Energy transition is not only a policy question — it is a trade finance opportunity. Renewable energy projects are fundamentally infrastructure financing transactions: long-dated, asset-backed, with predictable cash flows once operational. For banks with development finance appetite, these are attractive lending propositions. For the trade finance market specifically, the opportunity lies in the equipment import cycle: solar panels, inverters, wind turbines, and grid infrastructure components are all imported goods that generate LC business, supply chain finance, and working capital requirements.
The World Bank's International Finance Corporation, the Asian Development Bank, and bilateral development finance institutions (including Japan's JICA and Germany's DEG) all have Bangladesh renewable energy mandates. The framework for co-financing structures exists — what has been lacking is the urgency that would drive private sector participation at scale. The Hormuz crisis has provided that urgency.

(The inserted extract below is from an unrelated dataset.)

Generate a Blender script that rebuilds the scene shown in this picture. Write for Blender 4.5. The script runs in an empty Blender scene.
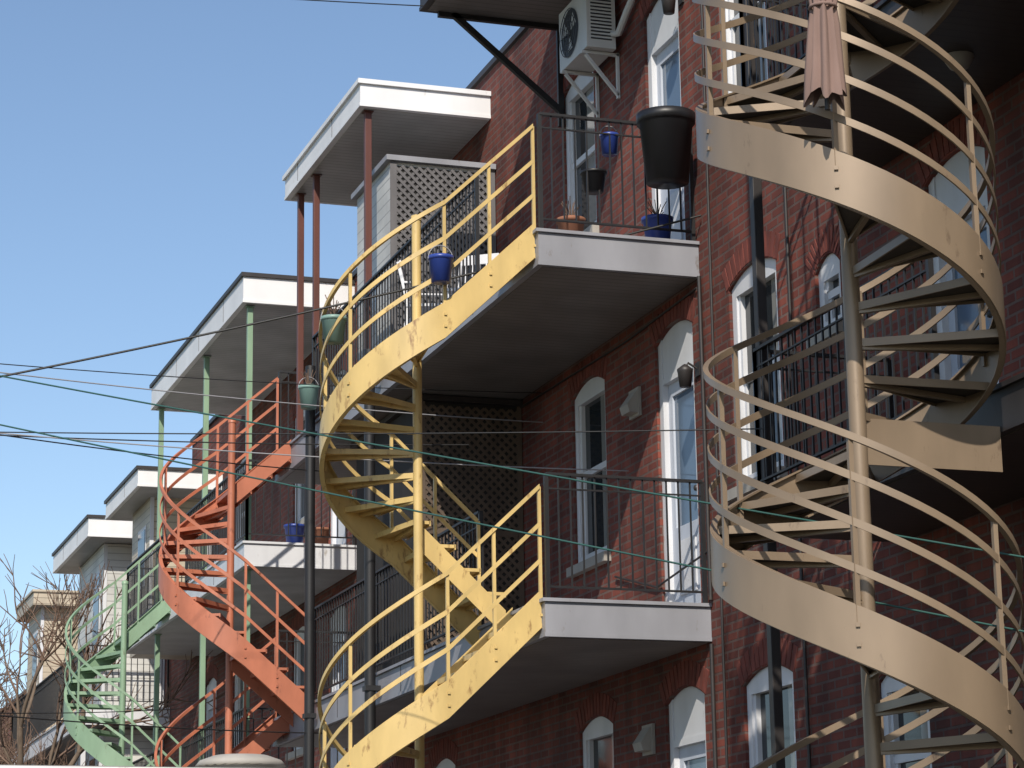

Bangladesh's IMF program includes a Resilience and Sustainability Facility component — specifically designed for climate-related structural adjustment. The energy crisis is exactly the scenario the RSF was conceived for: a country facing acute fiscal pressure from an exogenous shock that is simultaneously an argument for the structural investment the RSF finances. Dhaka's July review submission should explicitly link the Hormuz crisis response to the RSF framework — and request that the IMF's conditionality on fiscal consolidation account for the countercyclical case for public investment in energy transition infrastructure.
MAY INT's assessment: Bangladesh's energy vulnerability is not a new discovery — it has been a known structural risk for fifteen years. What the Hormuz crisis has done is eliminate the policy optionality of addressing it gradually. The countries that emerge from this episode with stronger positions will be those that treated the crisis as a forced acceleration of transitions they needed to make anyway. For Bangladesh, the opportunity is real. The constraint, as always, is political will and institutional capacity to execute. The IMF review in July is the next pressure point — and a potential catalyst if Dhaka frames the energy transition agenda correctly.